Si le classement par séries d’œuvres du même maître ne sert ni à l’enseignement technique de la peinture, ni à la vérification d’une loi générale, ni même à l’histoire des influences d’une école sur l’autre, à quoi sert-il donc ? Disons-le : il sert à mettre en évidence la « manière, » ou les manières, d’un maître... Par l’accumulation et la répétition de ses indices signalétiques, il permet de déterminer mieux ce qui l’identifie. On fait plus aisément de l’anthropométrie artistique, selon le système de Morelli. On discute plus aisément, par conséquent, les attributions nouvelles.
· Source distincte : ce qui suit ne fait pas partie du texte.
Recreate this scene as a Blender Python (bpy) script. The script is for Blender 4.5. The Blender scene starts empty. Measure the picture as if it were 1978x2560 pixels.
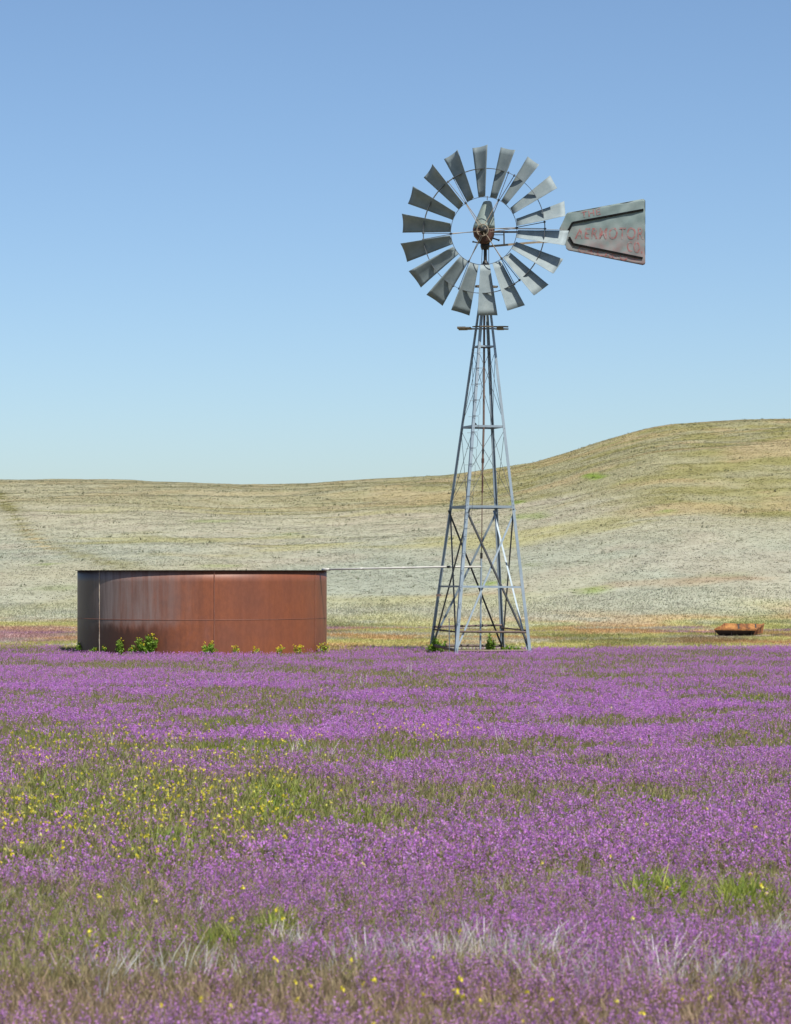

Or, « l’identification, » voilà le problème qui passionne le plus l’érudit, parce qu’elle est en rapports directs avec ses déchirements de textes. Et la signature, parlant la valeur marchande, voilà ce qui passionne le plus le collectionneur. Le chartiste cherche une date, le collectionneur cherche un prix. Il ne court pas au musée pour s’enivrer de joies esthétiques comme Jules Breton ; il n’y va pas davantage pour y dérober le secret d’une couleur, comme Delacroix ou Fromentin, ni pour vérifier une loi de l’esprit humain, comme Taine. Enthousiasme, technique, secrets de la facture et de l’optique, sensualité de l’œil ou nuances du sentiment, fadaises ! Il va voir si l’œuvre entier d’un maitre réputé, coté, paraphé par la critique, ressemble à quelque chose qu’il a chez lui et dont il veut établir la valeur.
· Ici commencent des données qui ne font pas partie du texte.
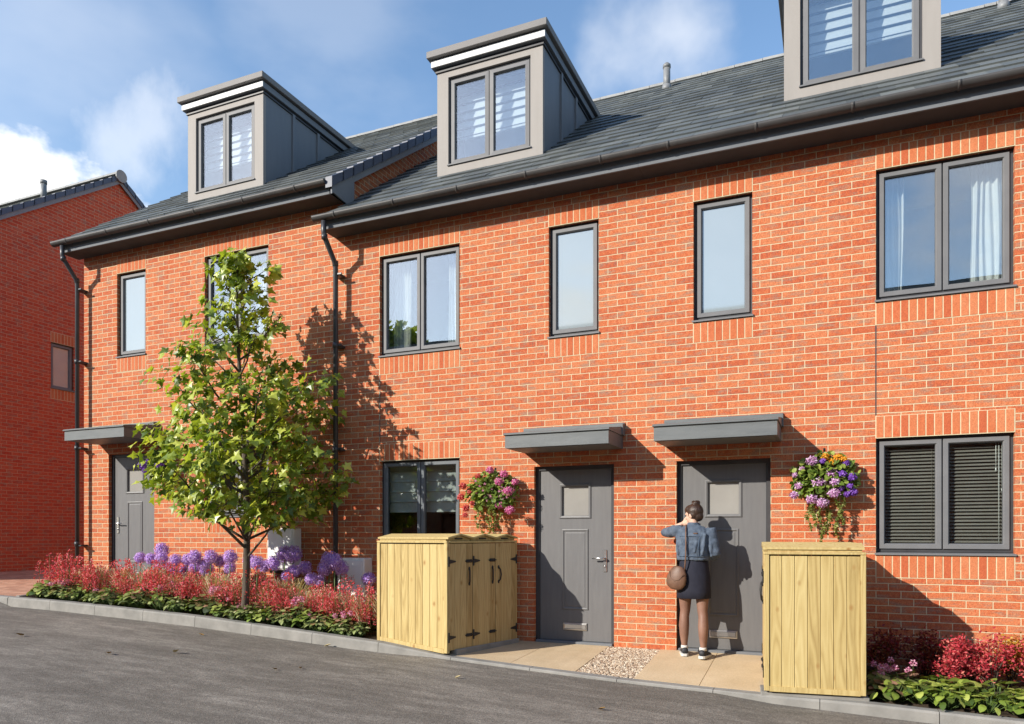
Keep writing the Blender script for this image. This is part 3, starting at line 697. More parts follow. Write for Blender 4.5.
q.tube([(GX + .1, PK[0], PK[1] + .02), (GX + .135, PK[0], PK[1] + .02)], .15, 14, True, False)
q.build('ridge', 'ridge', gro)
gzf = lambda y, z0: gz(y) + .04
verge(hG, GX + .06, 0, y0 - .4, PK[0], zf=gzf); verge(hG, GX + .06, 0, y1 + .4, PK[0], zf=gzf)
vb = MB(); vz = gz(3.23) + .04; vb.tube([(-17, 3.23, vz - .1), (-17, 3.23, vz + .34)], .065, 12); vb.tube([(-17, 3.23, vz + .32), (-17, 3.23, vz + .4)], .075, 12); vb.build('vent_pipe', 'vent', hG)

# ------------------------------------------------------------------ what hangs inside the windows
for o, lab in ((dbl1, 'white slatted blind half drawn inside the left dormer behind the tree top'), (dbl2, 'white slatted blind half drawn inside the middle dormer'), (dbl3, 'white slatted blind half drawn inside the cut off right dormer')):
    tag(o.build('slatted_blind', 'blind'), lab, 'blind', 'blinds in the dormers')
def curtain(x0, x1, z0, z1, y, label, waves=5, pinch=.25):
    b = MB(); n = waves * 8; rows = 7; V = []; w = x1 - x0
    for j in range(rows):
        t = j / (rows - 1); z = z1 + (z0 - z1) * t
        for i in range(n + 1):
            s = i / n; x = x0 + w * s; amp = .022 + .012 * math.sin(s * 9)
            V.append((x + .01 * math.sin(5 * t + 7 * s), y + amp * math.sin(2 * math.pi * waves * s + .4 * math.sin(3 * t + s * 4)), z))
    b.add(V, [(j * (n + 1) + i, j * (n + 1) + i + 1, (j + 1) * (n + 1) + i + 1, (j + 1) * (n + 1) + i) for j in range(rows - 1) for i in range(n)], True)
    return tag(b.build('curtain', 'curtain'), label, 'curtain', 'curtains in the upper windows')
curtain(.44, .66, 3.4, 5.0, .26, 'pale curtain at the left of the upper window above the venetian blinds', 5)
curtain(1.26, 1.56, 3.4, 5.0, .26, 'sunlit cream curtain at the right of the upper window above the venetian blinds', 5)
curtain(-5.50, -5.22, 3.4, 5.0, .26, 'pale sheer curtain at the left of the upper window above the left bin store', 7)
curtain(-4.66, -4.46, 3.4, 5.0, .26, 'pale sheer curtain at the right of the upper window above the left bin store', 5)
curtain(-7.95, -7.5, 3.9, 5.5, .26, 'pale curtain in the upper window behind the top of the maple tree', 6)
def venetian(x0, x1, z0, z1, y, label):
    b = MB(); z = z1 - .05
    while z > z0:
        b.add([(x0, y - .011, z - .014), (x1, y - .011, z - .014), (x1, y + .011, z + .006), (x0, y + .011, z + .006), (x0, y, z - .001), (x1, y, z - .001)], [(0, 1, 5, 4), (4, 5, 2, 3)]); z -= .0345
    b.bbox(x0, x1, y - .014, y + .014, z1 - .035, z1, .003); b.bbox(x0, x1, y - .012, y + .012, z - .01, z + .008, .003)
    for xx in (x0 + .08, x1 - .08): b.tube([(xx, y - .014, z1), (xx, y - .014, z)], .0015, 4)
    o = tag(b.build('venetian_blind', 'slat'), label, 'blind', 'venetian blinds in the lower right window')
    return o
venetian(.43, .985, 1.13, 2.25, .135, 'grey venetian blind in the left light of the window over the red shrubs')
vb2 = venetian(.995, 1.55, 1.13, 2.25, .135, 'grey venetian blind with pull cords, in the right light over the red shrubs')
cb = MB()
for xx, zb in ((1.475, 1.12), (1.50, 1.75), (1.45, 1.95)):
    cb.tube([(xx, .108, 2.23), (xx, .108, zb)], .0022, 5); cb.tube([(xx, .108, zb), (xx, .108, zb - .03)], [.003, .007], 6)
cb.build('pull_cord', 'blind', vb2)
rb = MB()
for k in range(5):
    z = 2.27 - k * .135; rb.prism([(.20, z), (.196, z - .11), (.185, z - .128), (.19, z - .136), (.206, z - .12), (.21, z)], -5.52, -4.40)
M['roman'] = noisy('roman_blind_cloth', (.30, .32, .31), (.37, .385, .37), 6, .9, .0008, 300)
tag(rb.build('roman_blind', 'roman'), 'grey folded roman blind half down in the window behind the left bin store', 'blind')
M['sofa'] = noisy('dark_furniture', (.03, .028, .028), (.05, .045, .04), 6, .8)
# ------------------------------------------------------------------ wooden bin stores
def bin_store(label, O, ang_p, ang_d, w, d, zb0, zb1, zt, doors):
    """O = near corner where panel and door side meet; local X along the panel, Y along the door side"""
    ep = Vector((math.cos(ang_p), math.sin(ang_p), 0)); ed = Vector((math.cos(ang_d), math.sin(ang_d), 0))
    X = Matrix(((ep.x, ed.x, 0, O[0]), (ep.y, ed.y, 0, O[1]), (0, 0, 1, 0), (0, 0, 0, 1)))
    h = thing('bin_store', label, 'bin store', (O[0], O[1], min(zb0, zb1)))
    def nb(): b = MB(); b.X = X; return b
    zl = lambda x: zb0 + (zb1 - zb0) * x / w
    def boards(yy0, yy1, name, mat='wood'):
        b = nb(); n = round((w - .09) / .105); bw = (w - .09) / n
        for i in range(n):
            a = .045 + i * bw; b.bbox(a + .0012, a + bw - .0012, yy0, yy1, max(zl(a), zl(a + bw)) + .045, zt - .012, .0038)
        return b.build(name, mat, h, True)
    boards(.012, .03, 'side_panel'); boards(d - .03, d - .012, 'side_panel')
    for x, y in ((0, 0), (w - .045, 0), (0, d - .045), (w - .045, d - .045)):
        b = nb(); b.bbox(x, x + .045, y, y + .045, zl(x) + .012, zt, .003); b.build('corner_post', 'wood', h, True)
    b = nb(); b.add([(.046, .002, zl(0) + .008), (w - .046, .002, zl(w) + .008), (w - .046, .002, zl(w) + .055), (.046, .002, zl(0) + .055),
                     (.046, .03, zl(0) + .008), (w - .046, .03, zl(w) + .008), (w - .046, .03, zl(w) + .055), (.046, .03, zl(0) + .055)],
                    [(0, 1, 2, 3), (4, 7, 6, 5), (0, 3, 7, 4), (1, 5, 6, 2), (3, 2, 6, 7), (0, 4, 5, 1)])
    b.build('rail', 'wood', h, True)
    for q in ((.0, w, -.004, .04), (.0, w, d - .04, d + .004), (-.004, .04, .041, d - .041), (w - .04, w + .004, .041, d - .041)):
        b = nb(); b.bbox(*q, zt + .001, zt + .024, .004); b.build('rail', 'wood', h, True)
    b = nb(); n = 10; bw = (d - .09) / n
    for i in range(n): b.bbox(w - .03, w - .012, .045 + i * bw + .001, .045 + (i + 1) * bw - .001, zl(w) + .03, zt - .01, .002)
    b.build('back_panel', 'wood', h, True)
    bay = (d - .02) / doors
    for k in range(doors):
        y0, y1 = .01 + k * bay, .01 + (k + 1) * bay
        dr = nb(); nbd = 4; bw = (bay - .008) / nbd; zd0 = max(zb0, z_front(O[0], O[1] + y0)) + .04
        for i in range(nbd): dr.bbox(-.002, .018, y0 + .004 + i * bw + .0006, y0 + .004 + (i + 1) * bw - .0006, zd0, zt - .006, .0025)
        do = dr.build('door', 'wood_door', h, True)
        left = k < doors - 1 or doors == 1
        hy = y0 if left else y1; sg = 1 if left else -1
        for z in (zt - .20, zd0 + .14):
            hg = nb(); hg.bbox(-.010, -.002, hy + sg * .002, hy + sg * .026, z - .055, z + .055, .003)
            hg.add([(-.009, hy + sg * .026, z - .024), (-.009, hy + sg * .115, z - .008), (-.009, hy + sg * .125, z), (-.009, hy + sg * .115, z + .008), (-.009, hy + sg * .026, z + .024),
                    (-.002, hy + sg * .026, z - .024), (-.002, hy + sg * .115, z - .008), (-.002, hy + sg * .125, z), (-.002, hy + sg * .115, z + .008), (-.002, hy + sg * .026, z + .024)],
                   [(0, 1, 2, 3, 4), (9, 8, 7, 6, 5), (0, 5, 6, 1), (1, 6, 7, 2), (2, 7, 8, 3), (3, 8, 9, 4)])
            hg.build('hinge', 'black', do, True)
        py = (y1 - .055) if left else (y0 + .055)
        hd = nb(); zc = zt - .37
        hd.tube([(-.004, py, zc - .085), (-.02, py - sg * .012, zc - .06), (-.026, py - sg * .02, zc), (-.02, py - sg * .012, zc + .06), (-.004, py, zc + .085)], .008, 8)
        for z in (zc - .085, zc + .085): hd.ell((-.004, py, z), (.006, .016, .022), 8, 6)
        hd.build('pull_handle', 'black', do, True)
        if k < doors - 1:
            for z in (zt - .20, zd0 + .14):
                lt = nb(); lt.bbox(-.012, -.002, y1 - .11, y1 - .012, z - .018, z + .018, .003); lt.tube([(-.014, y1 - .13, z), (-.014, y1 - .0, z)], .007, 6); lt.build('latch', 'black', do, True)
        ld = nb(); g = .006; m = (y0 + y1) / 2; rz = .06
        poly = [(y0 + g, zt + .026), (y0 + g, zt + .045), (m, zt + .026 + rz), (y1 - g, zt + .045), (y1 - g, zt + .026)]
        ld.prism(poly, .03, w - .03)
        for a, c in (((y0 + g - .012, zt + .046), (m, zt + .027 + rz)), ((m, zt + .027 + rz), (y1 - g + .012, zt + .046))):
            nn = 1; ld.prism([a, c, (c[0], c[1] + .018), (a[0], a[1] + .018)], -.012, w - .012)
        lo = ld.build('lid', 'wood', h, True)
        lh = nb(); lh.bbox(.014, .029, m - .06, m + .06, zt + .042, zt + .056, .004); lh.build('lid_handle', 'black', lo, True)
    return h
bin_store('wooden bin store with three ironmongered doors, left of the first grey door', (-3.83, -1.315), R(172), R(75), 1.0, 1.23, .0, .075, 1.205, 3)
bin_store('wooden bin store showing only its plain boarded side, right of the person', (-.573, -1.375), R(6.9), R(95.3), .84, 1.17, -.115, -.115, 1.12, 3)
pl = MB(); pl.X = Matrix.Translation((-.573, -1.345, 0)) @ Matrix.Rotation(R(6.9), 4, 'Z')
pl.bbox(-.03, .87, .0, 1.2, -.32, -.119, .006); tag(pl.build('plinth', 'concrete'), kind='structure')
pl = MB(); pl.X = Matrix.Translation((-3.845, -1.22, 0)) @ Matrix.Rotation(R(-14), 4, 'Z')
pl.bbox(-.02, .075, .03, 1.16, -.2, .045, .008); tag(pl.build('plinth', 'concrete'), kind='structure')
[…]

C’est un point de vue : ce n’est pas le seul. Ce n’est pas, en tout cas, celui de ces foules obscures, anonymes et modestes, peu fortunées, des curieux d’art, des rêveurs, des travailleurs, qui viennent au Louvre, sans aucune velléité de collection, ni prétention de pédagogie, qui n’ont, ni ne pourront jamais avoir chez eux une œuvre d’art, mais qui trouvent, là, un trésor tel que nul, chez les grands de ce monde, ne peut l’égaler.